すなわち、今日、各地で起こっている諸宗教の共存を危うくするような現象を、歴史的な背景や地域の事情を具体的に検証したうえで、時間軸と地域軸の二つの視点から比較すること。そして、性急に一般的な解決策を提言するのではなく、紛争や対立の現象を冷静に受け止めつつ、それらがどこから来ていてどこに向かっているのか、実態に即して参加者全員で考えてゆきたい。

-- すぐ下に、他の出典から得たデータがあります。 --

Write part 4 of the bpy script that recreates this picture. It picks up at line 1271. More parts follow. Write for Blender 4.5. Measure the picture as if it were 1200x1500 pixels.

報告1:中村妙子(お茶の水女子大学大学院・人間文化創成科学研究科リサーチフェロー)
「十字軍とシリア諸都市―その対立と共存」→報告①
報告2:堀場明子(上智大学アジア文化研究所共同研究所員)
「アンボンにおける「宗教」紛争の構造的要因と宗教の位置づけ」
報告3:アガスティン・サリ(上智大学文学部講師)
「世俗主義的イデオロギーと多文化社会―インドのヒンドウー・ムスリム共存の現実」→報告③
コメント:
オマール・ファルーク(広島市立大学国際学研究科教授)
北澤義之(京都産業大学外国語学部教授)
森本公誠(東大寺長老)
総合コメント:川島緑(上智大学外国語学部教授)
司会:赤堀雅幸(上智大学外国語学部教授)
第3部 懇親会 18:00-20:00
会場:上智大学四谷キャンパス2号館5階教職員食堂
報告②
堀場氏の報告は、スハルト政権崩壊後インドネシアの各地で多発した民族・宗教対立構図による紛争の中でも最も被害の大きかった1999年のマルク州アンボンの紛争を取り上げ、その構造的要因を探りながらこの紛争における「宗教」の位置づけに迫るものであった。
堀場氏はまず紛争以前のアンボン社会における宗教の在り方について歴史的に概観し、オランダ統治下に進められた宗教別の分断政策によりアンボン社会において宗教別のアイデンティティが構築され、これがスハルト政権下でも政治的に利用されていたことを明らかにした。
一方1999年の紛争は、ジャカルタからやってきたギャングの存在、その背後に地元政治家エリート、国軍の関与が指摘されており、従って紛争の直接の原因は必ずしも宗教の違いにあったわけではなく、これを「宗教紛争」と表現することに多くの研究者は疑問を投じているという。しかし間もなく宗教アイデンティティがアンボン住民を二分し敵と味方を区別するための道具として利用されることになり、次第にキリスト教徒はムスリムを、ムスリムはキリスト教徒を敵とみなし、死んでも天国にいけると互いに殺しあった。そして、堀場氏は、ここに至ってこの紛争が「宗教紛争」の様相を帯びることになったと結論付けた。
現在の「宗教」紛争の多くが、必ずしも「宗教」そのものの違いを原因とするのではなく、実際には植民地期の分断政策によって構築された宗教別アイデンティティに由来することはしばしば指摘されていることであるが、堀場氏の報告は具体的な事例によってこのメカニズムを明らかするものとして興味深いものであった。またディスカッションにおいては、栗田禎子氏(千葉大学)がアンボンの事例にはレバノンとの共通点が多く見出されることを指摘したが、このような比較の視点が提示されたこともこのシンポジウムのテーマとの関わりで意義のあるものであった。